Posted by on July 08, 2011 in Blog

Last week, U.S. Representative Hansen Clarke, speaking to a forum on racial profiling, said “I’m the son of an undocumented immigrant—and I’m proud to say that.” Clarke’s father emigrated from pre-partition India in the 1930s, and later settled in Detroit’s lower east side, where Clarke grew up. A Cornell graduate, Clarke began his career in public service on the staff of Wayne County Executive Edward MacNamara, before serving as chief of staff to Rep. John Conyers. Clarke went on to win the seat for Michigan’s 13th District in 2010.

Clarke has come under fire for his comment—for having the audacity of pride in his father’s experience. But at this time, when draconian immigration laws are crossing the desks of Governors across the country, it serves us well to consider the contributions of immigrants, including those who arrived in this country without visas.

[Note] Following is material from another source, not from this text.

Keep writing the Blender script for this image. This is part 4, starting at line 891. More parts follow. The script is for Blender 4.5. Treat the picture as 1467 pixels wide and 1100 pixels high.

Without considering the flashier examples—Arnold Schwarzenegger, Salma Hayek, and “Dog Whisperer” Cesar Millan—Clarke joins a distinguished group of “illegals”:

  • Sen. Pete Domenici (R-NM), a six-term U.S. Senator, has recalled how his mother, an illegal immigrant from Italy, was stopped and detained by police when he was a child.
  • The parents of Jose Hernandez, a flight engineer on the Space Shuttle Discovery, were undocumented field hands in California until eventually acquiring permanent residence
  • Marine Sergeant Rafael Peralta, awarded the Medal of Honor by President Bush for sacrificing his life to save at least five of his fellow U.S. Marines, was an illegal immigrant from Tiajuana, Mexico.
  • Henry Cejudo, who captured the gold medal in freestyle wrestling in the 2008 Olympics, is the son of undocumented workers from Mexico.

And of course AAI President James Zogby has frequently told the story of his father who, at 25, jumped off a boat and swam to the American shore. The post-World War I anti-immigrant backlash kept him from securing a visa to join his family in the U.S. But he did arrive, and he worked and raised his family, he was granted amnesty and became an American citizen. “What is so remarkable about this story is that it is so unremarkable. It is the same story that can be told by millions of Americans. And it is playing out today for millions more,” says Zogby.

And we thank Hansen Clarke for having the courage to weave his story into the broad narrative of our country’s shared immigrant experience.